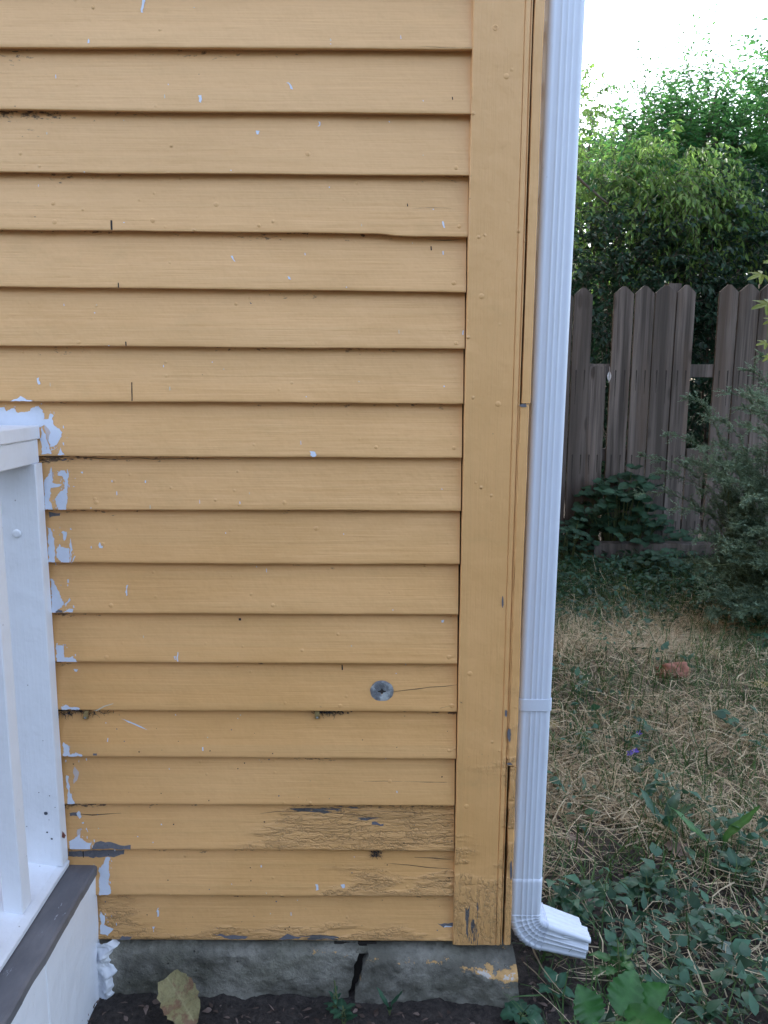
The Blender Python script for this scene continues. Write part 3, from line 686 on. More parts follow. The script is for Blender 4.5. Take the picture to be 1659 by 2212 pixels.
p_ = W(36, 1153, -.049); rr_ = [[(p_.x + q_ * math.cos(a), -.0482 - h_, p_.z + q_ * math.sin(a)) for a in [math.pi * q / 7 for q in range(14)]] for q_, h_ in [(.0085, 0), (.0065, .0022), (.003, .0028), (.0004, .0028)]]
mb.grid(rr_, 0, close=True)
p_ = W(143, 1803, -.030); mb.add([(XP + .0012, -.045, p_.z + .004), (XP + .0012, -.034, p_.z - .006), (XP + .0012, -.026, p_.z - .004), (XP + .0012, -.040, p_.z + .014)], [(0, 1, 2, 3)], 2)
mb.build('post', [M_WHITE, simple('dark_drip', (.06, .07, .10), .4), simple('rusty_chip', (.16, .05, .04), .8)], porch)
mb = MB(); rbox(mb, XP - .105, XP - .001, -1.15, -.018, z_rb + .045, z_rt - .0); mb.build('rail_cap', M_WHITE, porch)
mb = MB(); rbox(mb, XP - .095, XP - .006, -1.15, -.0185, z_rb, z_rb + .0445); mb.build('top_rail', M_WHITE, porch)
mb = MB(); rows = []
for q in range(60):       # bottom rail with a sloping, weathered top
    y = lerp(-1.15, -.018, q / 59); w = .001 * nz(y * 6, 0, 0)
    rows.append([(XP + w, y, LZ + .0005), (XP + .002 + w, y, LZ + .012), (XP - .002, y, z_bt - .004 + w), (XP - .012, y, z_bt + w), (XP - .075, y, z_bt + .010 + w), (XP - .13, y, z_bt + .012), (XP - .13, y, LZ + .0005)])
mb.grid(rows, 0, close=True); mb.add(rows[0], [tuple(range(7))]); mb.add(rows[-1], [tuple(reversed(range(7)))]); mb.build('bottom_rail', M_WHITE, porch, smooth=False)
pb = G(41, 1971, z_bt + .005)
for k in range(6):
    yb = pb.y - k * .128
    mb = MB(); rbox(mb, XP - .050, XP - .014, yb, yb + .036, z_bt + .002, z_rb + .002); mb.build('baluster', M_WHITE, porch)
mb = MB(); rows = []
for q in range(90):       # grey painted ledge
    y = lerp(-1.15, -.010, q / 89)
    e = .0022 * nz(y * 14, 7, 0) + .0016 * nz(y * 55, 2, 0)
    rows.append([(XP - .12, y, LZ), (XP + .0495 + e, y, LZ - .003), (XP + .0545 + e, y, LZ - .006), (XP + .0540 + e, y, LZ - .022), (XP - .12, y, LZ - .022)])
mb.grid(rows, 0, close=True); mb.add(rows[-1], [tuple(reversed(range(5)))]); mb.build('ledge', M_GREY, porch)
mb = MB(); xk = XP + .0525 - .001; edges = [-.012, -.26, -.52, -.80, -1.15]
for a, b in zip(edges, edges[1:]): rbox(mb, xk - .02, xk, b + .0012, a, -.05, LZ - .0225)
mb.build('skirt', M_WHITE, porch)
mb = MB()                                       # lumpy sealing foam between skirt and foundation
def blob(mb, c, r, seed, mi=0, sq=(1, 1, 1), n=10, amp=.35):
    rows = []
    for a in range(n + 1):
        th = math.pi * a / n; row = []
        for b in range(n * 2):
            ph = math.pi * b / n; d = Vector((math.sin(th) * math.cos(ph), math.sin(th) * math.sin(ph), math.cos(th)))
            rr = r * (1 + amp * nz(d.x * 1.6 + seed, d.y * 1.6, d.z * 1.6) + amp * .4 * nz(d.x * 5 + seed, d.y * 5, d.z * 5))
            row.append((c[0] + d.x * rr * sq[0], c[1] + d.y * rr * sq[1], c[2] + d.z * rr * sq[2]))
        rows.append(row)
    mb.grid(rows, mi, close=True, flip=True)
rows = []
for k in range(90):
    v = lerp(2036, 2235, k / 89); pl = W(lerp(226, 224, k / 89), v, -.03); z = pl.z; f_ = k * .11
    xl = XP + .050; w_ = .030 + .015 * nz(f_ * .8, 1, 0) + .009 * nz(f_ * 2.3, 2, 0); row = []
    for q in range(15):
        t = q / 14; x = xl + w_ * t + .003 * nz(t * 6, f_ * 3, 4)
        d_ = (.010 + .012 * nz(t * 2.2, f_ * .9 + .3 * math.sin(f_ * .7), 1) + .006 * abs(nz(t * 5, f_ * 1.9, 2))) * math.sin(math.pi * min(1, .15 + t * .85)) ** .6
        row.append((x, -.024 - d_, z + .003 * nz(t * 5, f_ * 2, 8)))
    row.append((xl + w_ + .002, -.012, z)); rows.append(row)
mb.grid(rows, 0)
mb.build('sealing_foam', simple('white_foam', (.66, .69, .76), .7, 0, .06, 60), porch, smooth=True)

# ------------------------------------------------------------------ downspout
ds = thing('downspout', 'white fluted metal downspout with an elbow at the house corner', 'downspout')
PX0, PX1, PY0, PY1 = .2735, .3375, .0005, .0735
def dsec(w=.064, d=.073, r=.009, flute=.0022, grow=0):
    """closed section centred on 0: list of (a, b); front (b<0) and back fluted, corners rounded"""
    out = []; hw, hd = w / 2 + grow, d / 2 + grow
    def corner(cx, cy, a0):
        for q in range(5): a = a0 + q * math.pi / 8; out.append((cx + r * math.cos(a), cy + r * math.sin(a)))
    def fl(x): # three raised narrow ridges
        s = 0
        for c_ in (-.0085, .0015, .0115): s += math.exp(-((x - c_) / .0016) ** 2)
        return -flute * s * .8 + flute * .5 * sstep(-hw + r, -hw + r + .006, x) * sstep(hw - r, hw - r - .006, x)
    corner(-hw + r, -hd + r, math.pi)
    for q in range(1, 40): x = lerp(-hw + r, hw - r, q / 40); out.append((x, -hd + fl(x)))
    corner(hw - r, -hd + r, 1.5 * math.pi)
    for q in range(1, 20):
        y = lerp(-hd + r, hd - r, q / 20); out.append((hw - .0018 * (math.sin(q / 20 * math.pi * 4) ** 2), y))
    corner(hw - r, hd - r, 0)
    for q in range(1, 8): out.append((lerp(hw - r, -hw + r, q / 8), hd))
    corner(-hw + r, hd - r, math.pi / 2)
    for q in range(1, 12): out.append((-hw, lerp(hd - r, -hd + r, q / 12)))
    return out
SEC = dsec()
z_el = W(1150, 1978, -.0).z; z_seam = W(1140, 1900, 0).z
def pc_x(z): return (PX0 + PX1) / 2 - .0005 + (min(z, 2.2) - .9) * .0068   # the pipe leans slightly
YC = (PY0 + PY1) / 2
def piperows(zs, grow=lambda z: 0):
    rows = []
    for z in zs:
        g_ = grow(z); rows.append([(pc_x(z) + a * (1 + g_), YC + b * (1 + g_) + .0004 * nz(a * 20, 0, z * 4), z) for a, b in SEC])
    return rows
mb = MB(); zs = [z_seam - .01 + (5.5 - z_seam) * q / 240 for q in range(241)]
def taper(z): return -.10 * sstep(z_seam + .03, z_seam, z)
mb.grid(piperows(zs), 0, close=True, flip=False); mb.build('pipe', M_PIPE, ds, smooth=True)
def crimp(z):
    t = (z - z_seam)
    return .012 if t < .002 else .028
mb = MB(); zs = [z_el + (z_seam - z_el) * q / 10 for q in range(11)]
rows = piperows([z_seam + .0004] + list(reversed(zs)), lambda z: .004 if z > z_seam else .03)
# elbow: the section swings from straight down to outward (+x), creased at each gore
x_in = None; cxp = pc_x(z_el); hw = .032 * 1.03; NB = 7; TH = rad(76); ri = .021
cx0 = cxp + hw + ri
for q in range(1, NB * 6 + 1):
    f = q / (NB * 6); th = TH * f; ph = (f * NB) % 1.0
    crease = (1 - abs(2 * ph - 1)) ** .8 if True else 0
    bulge = 1.0 + .045 * crease - .02
    c0 = Vector((cx0, z_el))
    row = []
    for a, b in SEC:
        aa = a * 1.03 * (1 if a > 0 else bulge); dist = ri + hw - aa           # from bend centre
        fl_ = b
        if -.02 < a < .022 and b < -.02: fl_ = b + .0020 * math.sin(ph * math.pi)
        x = cx0 - dist * math.cos(th); z = z_el - dist * math.sin(th)
        row.append((x, YC + fl_ * 1.03 * (1 + .03 * crease), z))
    rows.append(row)
E_end = len(rows)
dx, dz = math.sin(TH), -math.cos(TH)
L_out = .097
for q in range(1, 21):
    s_ = q / 20; row = []
    for a, b in SEC:
        dist = ri + hw - a * 1.03; dist = ri + hw + .004 * s_ - a * 1.03 * (1 - .20 * s_); x = cx0 - dist * math.cos(TH) + dx * L_out * s_; z = z_el - dist * math.sin(TH) + dz * L_out * s_
        y = YC + b * 1.03 * (1 + .0 * s_)
        # trodden dent in the front face near the mouth
        if b < 0: y += .0085 * math.exp(-((a - .013) / .006) ** 2) * sstep(.25, .75, s_)
        if a > .0: z -= .002 * s_ * (b < 0)
        sh = -.010 * s_ * (1 if b > 0 else .0)   # mouth cut leans with the pipe wall
        row.append((x + sh, y, z))
    rows.append(row)
mb.grid(rows, 0, close=True, flip=False)
inner = [[Vector(p) for p in rows[-1]], []]
cen = sum(inner[0], Vector()) / len(inner[0]); inner[1] = [cen + (p - cen) * .965 for p in inner[0]]; deep = [p - Vector((dx, 0, dz)) * .06 for p in inner[1]]
mb.grid([inner[0], inner[1], deep], 0, close=True)
elb = mb.build('elbow', M_PIPE, ds, smooth=True)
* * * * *
# [Stated problem]
Copy each line of the listing in which the word "False" can be found.

# [Response for this exercise]
mb.grid(rows, 0, close=True); mb.add(rows[0], [tuple(range(7))]); mb.add(rows[-1], [tuple(reversed(range(7)))]); mb.build('bottom_rail', M_WHITE, porch, smooth=False)
mb.grid(piperows(zs), 0, close=True, flip=False); mb.build('pipe', M_PIPE, ds, smooth=True)
mb.grid(rows, 0, close=True, flip=False)